With the Cowboys kicking for a single point to tie it up, Perrault scooped the ball just behind his goal line and lunged forward out of the endzone to preserve the Bantam Lions win Sept. 29 at Calgary’s Shouldice Park.
The Lions are 6-0 in league play.
“This is the first time we’ve ever beat them (Cowboys Navy). This is a really nice one,” said Lions head coach Jeff Avery immediately following the contest as players celebrated the victory.
“This was huge.”
On the game’s final play, Perrault waited for a punt that fell just in front of him and just into the endzone.
“I missed it a little bit and had to kind of dive on it. Almost lost control,” said Perrault of the game’s final and deciding play. “That was scary. I was thinking ‘I gotta get out.

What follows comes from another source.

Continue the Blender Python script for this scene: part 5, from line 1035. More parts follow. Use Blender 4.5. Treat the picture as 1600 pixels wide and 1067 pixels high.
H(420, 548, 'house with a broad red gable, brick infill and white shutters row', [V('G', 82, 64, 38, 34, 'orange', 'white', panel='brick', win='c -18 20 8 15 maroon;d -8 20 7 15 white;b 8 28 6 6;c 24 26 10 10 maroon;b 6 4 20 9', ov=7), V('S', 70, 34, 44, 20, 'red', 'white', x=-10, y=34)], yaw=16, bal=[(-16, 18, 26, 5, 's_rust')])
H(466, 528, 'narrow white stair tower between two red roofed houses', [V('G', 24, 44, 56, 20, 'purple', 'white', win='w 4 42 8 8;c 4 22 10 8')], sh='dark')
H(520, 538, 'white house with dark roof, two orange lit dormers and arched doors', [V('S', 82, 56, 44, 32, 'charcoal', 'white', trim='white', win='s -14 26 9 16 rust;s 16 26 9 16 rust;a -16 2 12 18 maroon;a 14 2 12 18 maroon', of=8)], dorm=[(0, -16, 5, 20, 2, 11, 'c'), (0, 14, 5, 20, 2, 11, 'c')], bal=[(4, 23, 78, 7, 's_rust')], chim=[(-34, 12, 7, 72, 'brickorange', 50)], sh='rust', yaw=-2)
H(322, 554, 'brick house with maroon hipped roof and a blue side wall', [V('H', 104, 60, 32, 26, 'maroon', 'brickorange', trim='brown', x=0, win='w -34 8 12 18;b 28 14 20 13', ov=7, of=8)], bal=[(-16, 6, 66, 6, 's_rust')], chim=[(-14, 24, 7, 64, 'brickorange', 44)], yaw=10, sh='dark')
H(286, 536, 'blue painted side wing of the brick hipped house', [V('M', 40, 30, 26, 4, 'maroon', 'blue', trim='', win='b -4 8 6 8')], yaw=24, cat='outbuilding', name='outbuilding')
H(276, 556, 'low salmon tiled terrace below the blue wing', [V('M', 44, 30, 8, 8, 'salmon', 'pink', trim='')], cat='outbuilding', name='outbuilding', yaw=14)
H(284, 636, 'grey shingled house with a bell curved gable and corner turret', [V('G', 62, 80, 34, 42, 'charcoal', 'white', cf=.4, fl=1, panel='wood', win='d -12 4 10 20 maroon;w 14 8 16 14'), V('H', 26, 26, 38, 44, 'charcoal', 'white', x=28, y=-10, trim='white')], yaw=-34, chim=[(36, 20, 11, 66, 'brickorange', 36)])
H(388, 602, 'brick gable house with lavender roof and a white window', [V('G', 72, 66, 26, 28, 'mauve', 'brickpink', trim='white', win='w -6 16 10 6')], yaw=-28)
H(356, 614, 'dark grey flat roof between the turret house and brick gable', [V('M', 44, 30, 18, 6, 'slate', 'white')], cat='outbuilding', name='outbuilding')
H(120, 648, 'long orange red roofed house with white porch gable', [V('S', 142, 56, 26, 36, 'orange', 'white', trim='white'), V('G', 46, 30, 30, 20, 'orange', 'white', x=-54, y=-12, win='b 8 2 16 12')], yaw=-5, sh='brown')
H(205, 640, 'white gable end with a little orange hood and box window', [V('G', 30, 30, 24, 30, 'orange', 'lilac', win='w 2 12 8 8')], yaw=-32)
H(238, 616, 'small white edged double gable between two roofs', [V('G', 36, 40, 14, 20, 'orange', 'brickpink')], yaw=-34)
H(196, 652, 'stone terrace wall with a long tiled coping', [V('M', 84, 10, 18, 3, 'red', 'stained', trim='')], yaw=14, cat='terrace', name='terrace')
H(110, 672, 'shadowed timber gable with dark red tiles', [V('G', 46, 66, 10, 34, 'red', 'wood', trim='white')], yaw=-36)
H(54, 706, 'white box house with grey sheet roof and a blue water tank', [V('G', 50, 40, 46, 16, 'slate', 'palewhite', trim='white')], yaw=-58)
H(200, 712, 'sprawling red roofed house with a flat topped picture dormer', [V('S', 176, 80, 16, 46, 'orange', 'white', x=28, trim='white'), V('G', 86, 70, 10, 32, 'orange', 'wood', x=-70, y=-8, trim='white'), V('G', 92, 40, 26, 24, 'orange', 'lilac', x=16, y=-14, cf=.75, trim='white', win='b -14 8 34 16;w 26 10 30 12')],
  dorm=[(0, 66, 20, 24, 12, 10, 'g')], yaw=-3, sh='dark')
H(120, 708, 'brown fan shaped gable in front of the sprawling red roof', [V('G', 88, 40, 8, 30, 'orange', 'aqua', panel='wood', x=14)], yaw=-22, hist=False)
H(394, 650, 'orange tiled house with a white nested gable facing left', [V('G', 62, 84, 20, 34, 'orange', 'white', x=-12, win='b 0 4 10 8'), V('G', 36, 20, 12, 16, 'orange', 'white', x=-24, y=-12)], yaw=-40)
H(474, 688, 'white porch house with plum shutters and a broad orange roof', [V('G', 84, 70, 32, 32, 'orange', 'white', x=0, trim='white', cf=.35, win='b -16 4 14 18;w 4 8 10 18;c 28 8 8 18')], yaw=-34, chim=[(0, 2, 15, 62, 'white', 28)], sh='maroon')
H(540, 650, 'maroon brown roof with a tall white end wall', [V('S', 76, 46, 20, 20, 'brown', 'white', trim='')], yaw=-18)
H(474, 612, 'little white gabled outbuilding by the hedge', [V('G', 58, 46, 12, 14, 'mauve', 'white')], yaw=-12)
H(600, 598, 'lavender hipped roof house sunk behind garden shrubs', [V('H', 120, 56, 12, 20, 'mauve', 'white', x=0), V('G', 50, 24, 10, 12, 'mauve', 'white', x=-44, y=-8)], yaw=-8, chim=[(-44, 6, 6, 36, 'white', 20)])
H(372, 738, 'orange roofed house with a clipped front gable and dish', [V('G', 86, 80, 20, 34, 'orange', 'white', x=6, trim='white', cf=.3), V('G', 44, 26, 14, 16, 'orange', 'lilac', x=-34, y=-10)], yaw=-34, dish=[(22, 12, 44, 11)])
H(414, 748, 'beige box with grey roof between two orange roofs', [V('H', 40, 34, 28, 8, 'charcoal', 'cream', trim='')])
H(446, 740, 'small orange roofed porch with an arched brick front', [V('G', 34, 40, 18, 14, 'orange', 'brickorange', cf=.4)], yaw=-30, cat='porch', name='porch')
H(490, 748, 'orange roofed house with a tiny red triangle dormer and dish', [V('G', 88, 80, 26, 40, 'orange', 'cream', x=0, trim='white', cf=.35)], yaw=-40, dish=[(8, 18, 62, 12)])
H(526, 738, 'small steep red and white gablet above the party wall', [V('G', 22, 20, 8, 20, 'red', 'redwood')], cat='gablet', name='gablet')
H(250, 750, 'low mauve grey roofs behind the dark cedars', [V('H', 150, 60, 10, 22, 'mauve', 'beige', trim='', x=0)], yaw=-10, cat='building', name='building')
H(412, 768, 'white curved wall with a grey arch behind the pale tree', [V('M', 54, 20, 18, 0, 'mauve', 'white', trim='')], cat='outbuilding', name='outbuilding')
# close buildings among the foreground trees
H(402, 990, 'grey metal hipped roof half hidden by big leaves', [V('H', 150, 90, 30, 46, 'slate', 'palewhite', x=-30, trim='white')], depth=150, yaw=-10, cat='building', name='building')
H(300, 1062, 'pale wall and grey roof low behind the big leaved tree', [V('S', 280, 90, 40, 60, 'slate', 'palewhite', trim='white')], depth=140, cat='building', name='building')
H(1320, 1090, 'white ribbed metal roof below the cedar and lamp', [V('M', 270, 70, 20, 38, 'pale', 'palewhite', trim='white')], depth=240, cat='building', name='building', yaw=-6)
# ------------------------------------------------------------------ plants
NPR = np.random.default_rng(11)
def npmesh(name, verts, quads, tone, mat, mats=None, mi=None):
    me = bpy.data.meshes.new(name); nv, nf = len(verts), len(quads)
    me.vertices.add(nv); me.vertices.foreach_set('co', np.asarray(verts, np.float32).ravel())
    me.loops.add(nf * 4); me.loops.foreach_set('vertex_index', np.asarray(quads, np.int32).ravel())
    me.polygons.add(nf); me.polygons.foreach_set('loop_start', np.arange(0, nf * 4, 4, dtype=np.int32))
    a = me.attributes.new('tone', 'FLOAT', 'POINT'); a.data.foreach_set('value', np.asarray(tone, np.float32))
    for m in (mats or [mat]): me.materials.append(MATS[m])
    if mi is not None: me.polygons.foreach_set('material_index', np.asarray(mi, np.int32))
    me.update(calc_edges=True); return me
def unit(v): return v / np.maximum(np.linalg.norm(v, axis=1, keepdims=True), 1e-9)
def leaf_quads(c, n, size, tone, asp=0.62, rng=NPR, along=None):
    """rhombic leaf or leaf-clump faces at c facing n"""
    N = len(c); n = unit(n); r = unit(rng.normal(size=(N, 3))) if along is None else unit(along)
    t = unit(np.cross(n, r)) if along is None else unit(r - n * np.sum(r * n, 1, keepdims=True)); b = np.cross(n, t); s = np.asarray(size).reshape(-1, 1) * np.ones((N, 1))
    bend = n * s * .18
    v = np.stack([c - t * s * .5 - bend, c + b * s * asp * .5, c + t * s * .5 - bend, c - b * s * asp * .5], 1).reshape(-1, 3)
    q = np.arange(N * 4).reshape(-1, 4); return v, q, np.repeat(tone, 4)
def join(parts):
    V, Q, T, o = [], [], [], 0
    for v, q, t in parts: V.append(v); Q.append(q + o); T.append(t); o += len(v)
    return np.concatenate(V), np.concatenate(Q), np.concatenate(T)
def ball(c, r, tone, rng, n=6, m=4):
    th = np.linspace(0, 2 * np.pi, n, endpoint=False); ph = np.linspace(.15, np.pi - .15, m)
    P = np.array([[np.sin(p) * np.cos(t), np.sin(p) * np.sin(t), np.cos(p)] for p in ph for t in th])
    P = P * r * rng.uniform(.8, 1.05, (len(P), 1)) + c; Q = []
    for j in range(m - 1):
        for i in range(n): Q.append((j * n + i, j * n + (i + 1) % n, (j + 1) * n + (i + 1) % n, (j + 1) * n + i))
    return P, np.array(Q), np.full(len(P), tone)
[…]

I gotta get out.’
“It was really close.”
And it was close throughout as the top two teams in the CBFA’s North Division went back and forth, with the teams exchanging touchdowns in the final 37 seconds of the first half.
Calgary was working well on the ground with deceptive quarterback sprints and David Gutierrez running the ball.

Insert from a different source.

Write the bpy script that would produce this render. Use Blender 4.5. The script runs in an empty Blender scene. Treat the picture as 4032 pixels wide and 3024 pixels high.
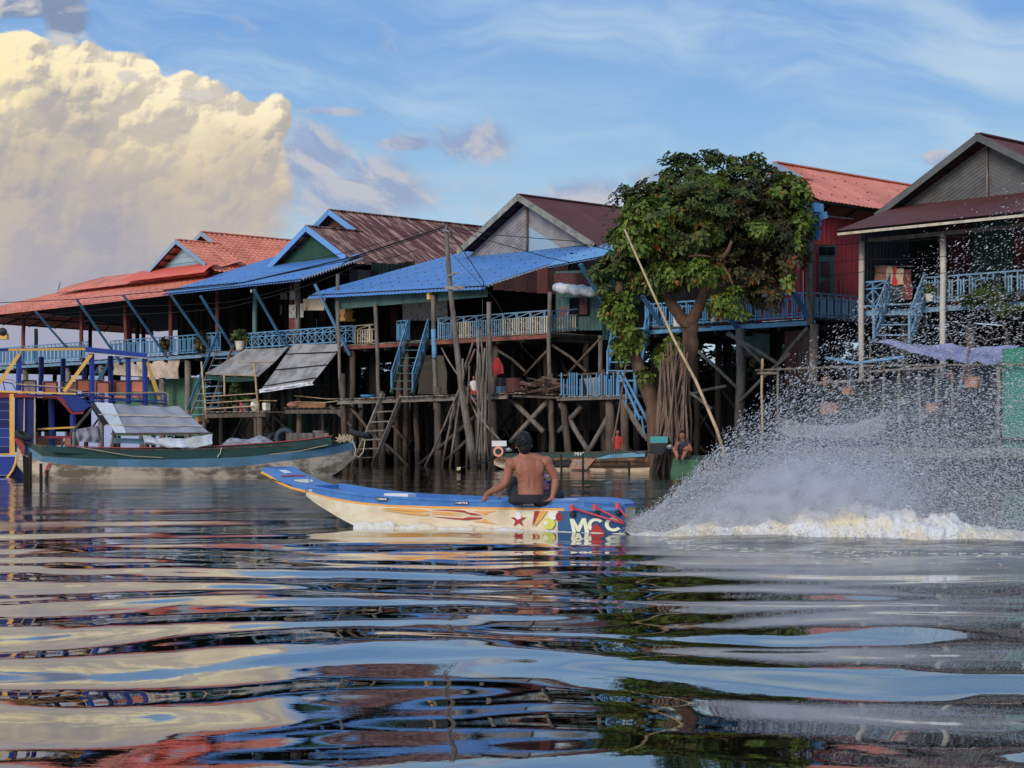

“The linebackers, we just stayed back, we were on our man,“ said Lions’ Cole Martin of shutting down a team that had averaged 53 points per game on offence prior to tackling Cochrane.
With Calgary working the ground game, the Lions put quarterback Des Catellier to work, throwing a 48-yard touchdown pass to Eric Nusl and hitting Perrault on a 50-yard, pass-and-run play that set up Perrault’s 12-yard TD.

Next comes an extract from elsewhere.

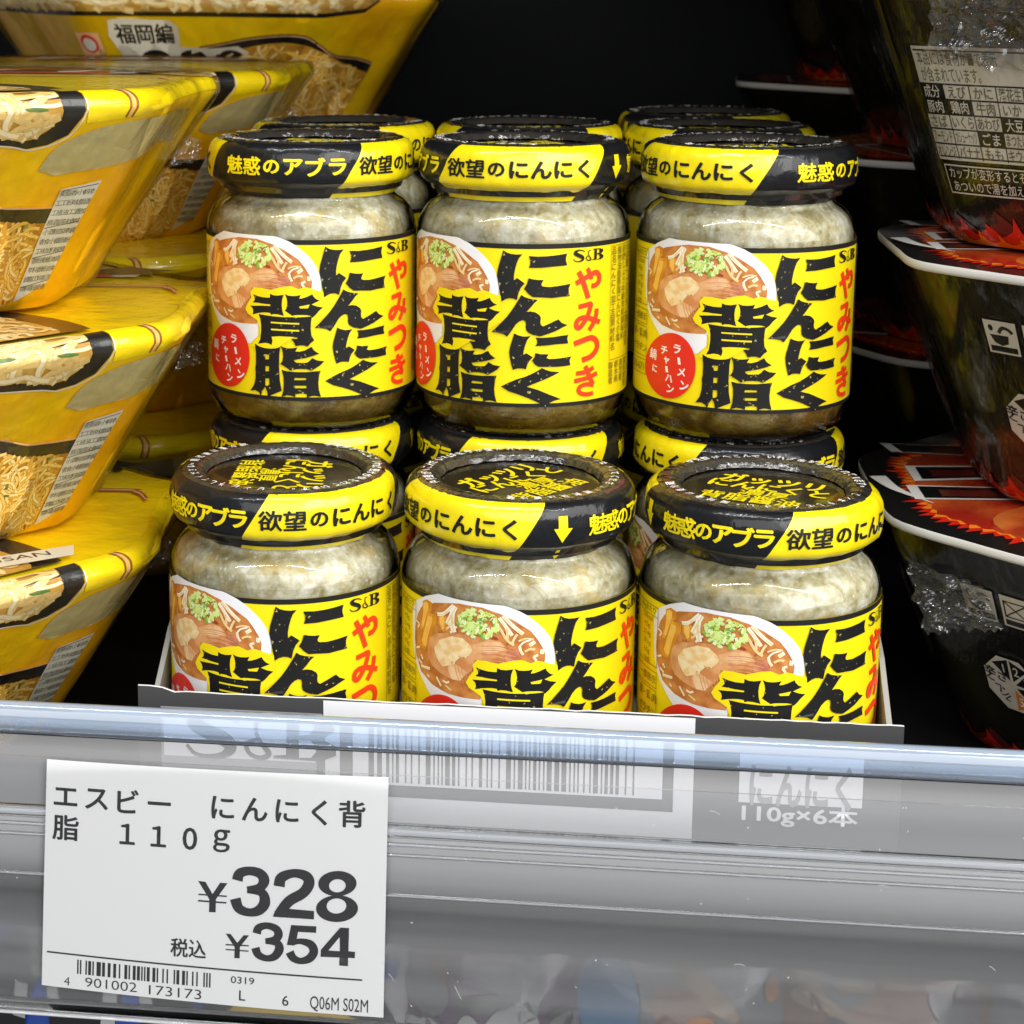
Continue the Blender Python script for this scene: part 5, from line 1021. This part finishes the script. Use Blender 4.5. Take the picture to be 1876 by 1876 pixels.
def make_black():
    r = tag(empty('spicy_noodle_bowl', (0, 0, 0)), 'bowl', 'noodle bowl', 'black wrapped spicy noodle bowls')
    black_body().obj('printed_bowl', r)
    g = Geo(); b = BB; n = 120
    g.grid([[b.pt(2*pi*j/n, t, o)[:2]+(z,) for j in range(n)] for t, o, z in ((1, .0, b.H-.02), (1, .05, b.H-.015), (1, .06, b.H+.01), (1, .06, b.H+.05), (1, .052, b.H+.064))], rim_white, True)
    g.obj('rim', r)
    black_lid().obj('lid', r)
    film_shell(BB, .0, 1.0, .035, 4.0).obj('film_wrap', r)
    return r
b0 = make_black()
def black_bowl(c, base, rz, label, first=[True]):
    o = b0 if first[0] else copy_tree(b0)
    first[0] = False
    o.location = Vector((*c, base))*S; o.rotation_euler.z = rad(rz); o['label'] = label
    return o
top = black_bowl((5.75, 2.8), 2.63, -225, 'topmost black noodle bowl of the front stack, its cream allergen table in view')
low = black_bowl((6.08, 2.25), .40, -135, 'middle black noodle bowl of the front stack, hotness octagon and pictograms on its side')
bot = black_bowl((5.95, 1.9), -1.84, -135, 'bottom black noodle bowl of the front stack, flame-edged red lid with white-edged black lettering')
black_bowl((5.9, 8.0), 3.05, 20, 'topmost black noodle bowl of the second stack, shaded behind the front stack')
black_bowl((5.75, 8.0), .83, 60, 'middle black noodle bowl of the second stack, its red foot showing behind the jars')
black_bowl((5.85, 8.0), -1.38, 30, 'bottom black noodle bowl of the second stack, only its dark side showing')
black_bowl((5.45, 13.3), 3.6, 0, 'topmost black noodle bowl at the back, its red foot high above the jars')
black_bowl((5.4, 13.3), 1.39, 40, 'upper middle black noodle bowl at the back with a thin pale rim')
black_bowl((5.45, 13.3), -.82, 80, 'lower middle black noodle bowl at the back in deep shade')
top.scale.z = 1.14
# loose film: the crumpled flap on the topmost bowl, the cut edge on the bottom one
def flap(parent, quad, rz, amp, seed, n=22, edge=0.0):
    o = crumple(quad, n, amp, film_bright, seed, edge).obj('film_flap', parent)
    return o
def on_bowl(b, a, t, off): return b.pt(rad(a), t, off)
# film flaps lie on the bowls' sides in each bowl's own frame
flap(top, [on_bowl(BB, 163, .70, .05), on_bowl(BB, 198, .66, .06), on_bowl(BB, 200, .97, .12), on_bowl(BB, 170, .97, .14)], 0, .11, 2.0, 44)
flap(bot, [on_bowl(BB, 70, .55, .16), on_bowl(BB, 86, .66, .04), on_bowl(BB, 84, .84, .05), on_bowl(BB, 66, .86, .05)], 0, .08, 6.0, 40, .02)

# ------------------------------------------------------------------ packs on the lower shelf, seen through and under the rail
def pouch(name, x, y, zt, w, h, d, body, label, decor, rz=0.0):
    r = tag(empty(name, (x, y, zt-h), rz), label, 'pouch', 'packs on the lower shelf')
    g = Geo(); rows = []
    nx, nz = 16, 14
    for side in (-1, 1):
        rows = []
        for i in range(nz+1):
            v = i/nz; row = []
            for j in range(nx+1):
                u = j/nx*2-1
                k = (1-abs(u)**2.6)*(1-abs(2*v-1)**5)
                row.append((u*w/2*(1-.03*sin(v*pi)), side*d/2*k+.03*noise.noise(Vector((u*3, v*4, side+x))), v*h))
            rows.append(row)
        g.grid(rows, body, flip=side > 0)
    p = Print(.004); decor(p, w, h)
    def mp(a, c, dd):
        u = a/(w/2); v = c/h
        k = (1-min(abs(u), 1)**2.6)*(1-min(abs(2*v-1), 1)**5)
        return (a, -d/2*k+.03*noise.noise(Vector((u*3, v*4, -1+x)))-.02-dd, c)
    p.lay(g, mp, .2, .2)
    g.obj('printed_pouch', r)
    return r
lw = {k: pm('lower_'+k, c, .35, coat=.5, coat_r=.08) for k, c in (('blue', (.02, .07, .35)), ('white', (.42, .42, .43)), ('black', (.012, .012, .014)), ('cyan', (.05, .20, .42)), ('beige', (.40, .26, .15)), ('brown', (.20, .07, .02)), ('yellow', (.62, .42, .02)), ('purple', (.08, .035, .09)), ('grey', (.16, .165, .18)), ('green', (.04, .14, .10)), ('orange', (.72, .26, .05)))}
def d_blue(p, w, h):
    for i, x in enumerate((-.35, .45)):
        p.stroke([(x-.35, h-1.25), (x-.2, h-.55), (x+.05, h-.35), (x+.3, h-.6), (x+.38, h-1.3)], .42, lw['black'], 2)
        p.stroke([(x-.12, h-.62), (x-.14, h-.92)], .12, lw['white'], 3); p.stroke([(x+.16, h-.62), (x+.18, h-.8)], .10, lw['white'], 3)
    p.ell(-1.2, h-.8, .35, .5, lw['white'], 1, 20)
def d_white(p, w, h):
    p.ell(-.1, h-1.0, .9, .75, lw['black'], 1, 24); p.ell(-.1, h-1.0, .6, .5, lw['yellow'], 2, 24); p.ell(.15, h-1.05, .3, .28, lw['black'], 3, 20)
    p.stroke([(-1.2, h-.3), (-.3, h-.15), (.8, h-.4)], .16, lw['blue'], 2)
rl = random.Random(21)
def blotches(p, w, h, cols, n, lay=1):
    for i in range(n): p.ell(rl.uniform(-w*.38, w*.38), h-rl.uniform(.2, 1.5), rl.uniform(.08, .38), rl.uniform(.05, .22), lw[rl.choice(cols)], lay+i*.02, 24, rl.uniform(0, 3))
def d_purple(p, w, h): blotches(p, w, h, ('brown', 'grey', 'white', 'black', 'purple'), 26)
def d_cyan(p, w, h):
    blotches(p, w, h, ('beige', 'brown', 'beige', 'orange', 'grey'), 24); p.ell(-.62, h-.50, .27, .38, lw['cyan'], 3, 28); p.ell(-.55, h-1.2, .3, .3, lw['blue'], 2.8, 20, 0, .1, rl)
def d_grey(p, w, h): blotches(p, w, h, ('green', 'grey', 'black', 'white', 'blue'), 24)
def d_brown(p, w, h): blotches(p, w, h, ('brown', 'black', 'beige', 'grey', 'purple'), 26)
ZT = -2.98
for x, w, mat, lab, dec in ((-3.75, 2.3, 'blue', 'blue pouch with thick black lettering on the lower shelf under the price ticket', d_blue),
                            (-1.75, 1.9, 'white', 'white pouch with a black and yellow picture on the lower shelf under the ticket edge', d_white),
                            (-.1, 1.7, 'purple', 'purple pouch with grey and brown blotches on the lower shelf just beside the price ticket', d_purple),
                            (1.45, 2.0, 'grey', 'pouch with a blue disc and beige picture on the lower shelf, seen through the rail', d_cyan),
                            (3.15, 2.0, 'brown', 'brown and beige pouch on the lower shelf, seen through the rail', d_brown),
                            (4.85, 2.0, 'grey', 'grey and green pouch on the lower shelf, beside the brown one', d_grey)):
    pouch('product_pouch', x, -.55, ZT, w, 4.3, .9, lw[mat], lab, dec)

“They keyed on Evan in the first half,” Avery observed of Calgary’s defence. “And Eric Nusl was lights-out every time we threw the ball to him.”
With Cochrane’s offence spreading the ball around, the defence just had to ensure no one was running past them.
“Our defence played pretty good,” said Lions defensive back Ethan Forrest. “We all did our jobs and came together in the end.
“We just needed everybody to do their jobs,” said Forrest. “Everybody played well.”